Short task:
Identify the lines that include the word "Python", then copy all of them.

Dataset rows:
········
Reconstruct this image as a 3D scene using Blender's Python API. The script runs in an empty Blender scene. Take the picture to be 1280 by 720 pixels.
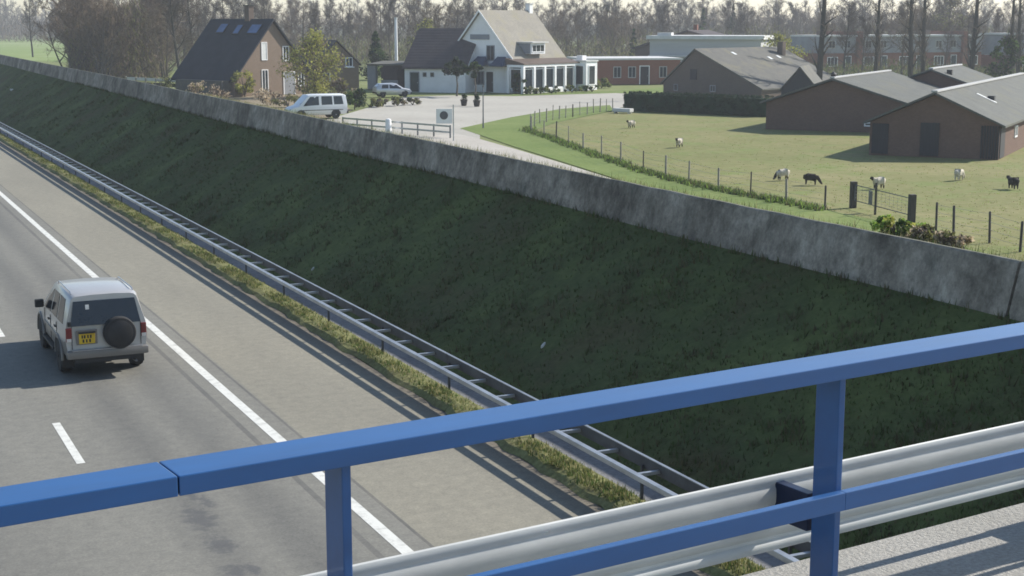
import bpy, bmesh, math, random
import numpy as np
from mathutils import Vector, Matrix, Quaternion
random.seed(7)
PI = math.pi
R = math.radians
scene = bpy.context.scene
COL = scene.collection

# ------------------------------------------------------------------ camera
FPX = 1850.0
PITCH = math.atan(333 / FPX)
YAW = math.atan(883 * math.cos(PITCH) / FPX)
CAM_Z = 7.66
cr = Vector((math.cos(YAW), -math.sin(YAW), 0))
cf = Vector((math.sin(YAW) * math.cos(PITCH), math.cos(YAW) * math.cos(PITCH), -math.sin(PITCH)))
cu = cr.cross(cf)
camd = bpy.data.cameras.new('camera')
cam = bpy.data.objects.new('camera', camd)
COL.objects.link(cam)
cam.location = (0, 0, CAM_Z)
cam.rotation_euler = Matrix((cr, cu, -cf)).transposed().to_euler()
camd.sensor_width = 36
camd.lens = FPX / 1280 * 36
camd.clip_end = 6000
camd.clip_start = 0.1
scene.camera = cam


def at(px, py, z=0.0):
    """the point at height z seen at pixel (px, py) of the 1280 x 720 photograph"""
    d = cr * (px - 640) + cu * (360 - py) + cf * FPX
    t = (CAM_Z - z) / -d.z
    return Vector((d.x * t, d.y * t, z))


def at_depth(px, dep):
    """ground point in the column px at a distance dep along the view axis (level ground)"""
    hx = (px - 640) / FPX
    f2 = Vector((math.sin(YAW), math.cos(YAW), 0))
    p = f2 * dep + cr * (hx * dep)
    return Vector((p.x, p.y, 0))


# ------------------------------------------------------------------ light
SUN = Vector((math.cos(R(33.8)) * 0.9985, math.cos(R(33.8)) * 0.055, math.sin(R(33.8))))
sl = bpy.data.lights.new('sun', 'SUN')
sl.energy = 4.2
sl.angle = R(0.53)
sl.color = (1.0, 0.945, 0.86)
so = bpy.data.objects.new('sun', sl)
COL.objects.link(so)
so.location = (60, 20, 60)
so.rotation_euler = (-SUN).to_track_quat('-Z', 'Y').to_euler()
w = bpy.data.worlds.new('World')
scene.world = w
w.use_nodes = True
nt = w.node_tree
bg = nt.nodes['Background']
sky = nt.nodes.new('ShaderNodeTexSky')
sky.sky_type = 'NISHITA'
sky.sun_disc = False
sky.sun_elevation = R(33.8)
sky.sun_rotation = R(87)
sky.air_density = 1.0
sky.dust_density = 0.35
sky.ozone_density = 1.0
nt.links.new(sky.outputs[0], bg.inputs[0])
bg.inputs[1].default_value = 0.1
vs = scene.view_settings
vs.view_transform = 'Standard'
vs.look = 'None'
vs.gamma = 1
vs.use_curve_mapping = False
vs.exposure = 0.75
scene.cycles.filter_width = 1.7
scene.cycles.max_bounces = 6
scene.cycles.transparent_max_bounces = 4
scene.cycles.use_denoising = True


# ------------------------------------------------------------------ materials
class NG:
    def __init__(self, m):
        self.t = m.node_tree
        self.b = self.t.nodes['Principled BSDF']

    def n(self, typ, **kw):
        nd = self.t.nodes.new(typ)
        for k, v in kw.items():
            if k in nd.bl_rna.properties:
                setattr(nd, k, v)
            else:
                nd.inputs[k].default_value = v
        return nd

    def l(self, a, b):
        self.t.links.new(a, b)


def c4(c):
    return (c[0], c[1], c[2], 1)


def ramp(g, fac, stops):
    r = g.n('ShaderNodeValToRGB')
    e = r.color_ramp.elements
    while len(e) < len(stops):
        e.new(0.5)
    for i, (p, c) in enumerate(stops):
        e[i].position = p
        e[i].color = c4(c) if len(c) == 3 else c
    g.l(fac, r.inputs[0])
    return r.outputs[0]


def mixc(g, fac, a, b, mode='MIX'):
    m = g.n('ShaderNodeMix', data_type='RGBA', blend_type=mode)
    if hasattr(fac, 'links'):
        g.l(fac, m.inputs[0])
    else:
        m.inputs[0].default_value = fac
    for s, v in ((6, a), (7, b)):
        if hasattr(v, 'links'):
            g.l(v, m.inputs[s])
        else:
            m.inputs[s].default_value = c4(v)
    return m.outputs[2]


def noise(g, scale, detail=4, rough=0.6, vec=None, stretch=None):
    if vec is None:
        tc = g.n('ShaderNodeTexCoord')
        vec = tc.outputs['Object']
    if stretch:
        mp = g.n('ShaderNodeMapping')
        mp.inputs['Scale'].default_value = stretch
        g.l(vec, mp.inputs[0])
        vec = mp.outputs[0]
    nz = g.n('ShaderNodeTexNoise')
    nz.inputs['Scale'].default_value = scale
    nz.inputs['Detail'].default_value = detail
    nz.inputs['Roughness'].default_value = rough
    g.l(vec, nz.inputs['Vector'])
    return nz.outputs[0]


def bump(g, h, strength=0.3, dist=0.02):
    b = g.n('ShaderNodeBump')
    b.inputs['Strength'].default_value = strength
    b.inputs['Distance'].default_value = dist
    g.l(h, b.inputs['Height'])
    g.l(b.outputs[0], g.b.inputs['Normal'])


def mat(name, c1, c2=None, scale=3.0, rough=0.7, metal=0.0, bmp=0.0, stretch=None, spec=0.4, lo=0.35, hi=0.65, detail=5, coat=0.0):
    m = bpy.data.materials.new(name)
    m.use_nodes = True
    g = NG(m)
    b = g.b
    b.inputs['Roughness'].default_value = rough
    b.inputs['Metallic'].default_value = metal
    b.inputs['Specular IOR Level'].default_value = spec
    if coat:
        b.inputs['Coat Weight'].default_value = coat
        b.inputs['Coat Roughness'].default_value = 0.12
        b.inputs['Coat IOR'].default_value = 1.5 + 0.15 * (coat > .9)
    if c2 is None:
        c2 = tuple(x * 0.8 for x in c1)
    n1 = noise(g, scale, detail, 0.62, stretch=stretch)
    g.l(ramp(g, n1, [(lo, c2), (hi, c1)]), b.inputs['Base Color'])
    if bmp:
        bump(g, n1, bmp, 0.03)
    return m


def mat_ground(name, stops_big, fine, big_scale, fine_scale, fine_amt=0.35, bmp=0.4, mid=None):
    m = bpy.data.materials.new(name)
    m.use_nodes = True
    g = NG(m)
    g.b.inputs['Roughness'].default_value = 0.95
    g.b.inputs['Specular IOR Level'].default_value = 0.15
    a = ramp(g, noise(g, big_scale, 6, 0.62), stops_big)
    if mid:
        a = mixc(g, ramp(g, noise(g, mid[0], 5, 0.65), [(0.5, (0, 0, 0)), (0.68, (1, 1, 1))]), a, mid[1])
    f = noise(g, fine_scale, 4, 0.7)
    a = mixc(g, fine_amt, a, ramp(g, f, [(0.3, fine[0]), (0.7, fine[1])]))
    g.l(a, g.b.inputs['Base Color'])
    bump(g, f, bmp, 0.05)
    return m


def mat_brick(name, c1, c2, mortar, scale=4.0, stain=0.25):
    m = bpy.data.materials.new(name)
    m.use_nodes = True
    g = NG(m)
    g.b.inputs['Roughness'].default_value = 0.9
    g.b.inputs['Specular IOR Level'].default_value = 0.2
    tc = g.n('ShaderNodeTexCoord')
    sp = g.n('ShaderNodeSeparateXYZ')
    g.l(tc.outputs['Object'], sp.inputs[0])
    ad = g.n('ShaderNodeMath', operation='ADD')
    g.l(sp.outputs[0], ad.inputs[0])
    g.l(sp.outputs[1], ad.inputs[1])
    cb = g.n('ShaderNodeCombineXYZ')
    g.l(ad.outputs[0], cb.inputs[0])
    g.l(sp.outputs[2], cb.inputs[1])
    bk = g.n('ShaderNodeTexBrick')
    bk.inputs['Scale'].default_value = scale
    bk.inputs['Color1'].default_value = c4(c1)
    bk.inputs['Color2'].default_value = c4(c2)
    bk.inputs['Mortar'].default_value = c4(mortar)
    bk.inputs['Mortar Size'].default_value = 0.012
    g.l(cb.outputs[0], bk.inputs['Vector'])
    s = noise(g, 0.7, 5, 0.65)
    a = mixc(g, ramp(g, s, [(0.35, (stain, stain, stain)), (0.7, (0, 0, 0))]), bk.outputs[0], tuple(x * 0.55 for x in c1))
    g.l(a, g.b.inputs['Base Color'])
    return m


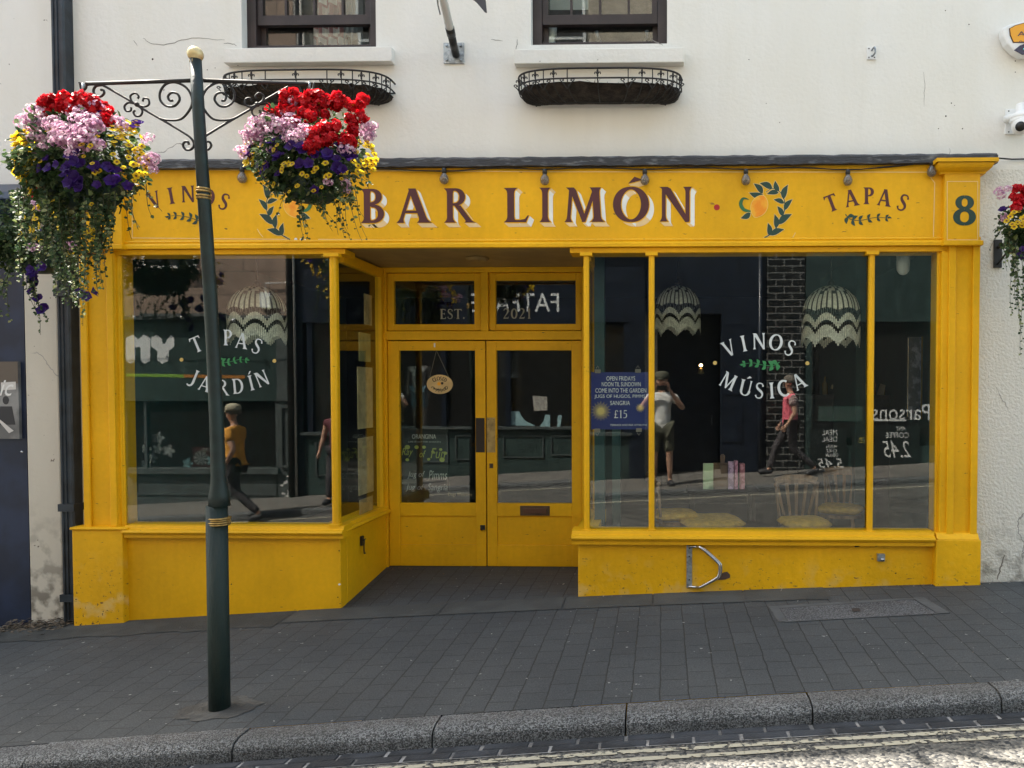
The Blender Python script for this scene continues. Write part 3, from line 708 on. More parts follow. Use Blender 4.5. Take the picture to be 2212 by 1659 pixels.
········
Written answer:
Reconstruct this image as a 3D scene using Blender's Python API. The script runs in an empty Blender scene. Take the picture to be 1280 by 720 pixels.
The Blender Python script for this scene continues. Write part 3, from line 708 on. More parts follow. Use Blender 4.5. Take the picture to be 2212 by 1659 pixels.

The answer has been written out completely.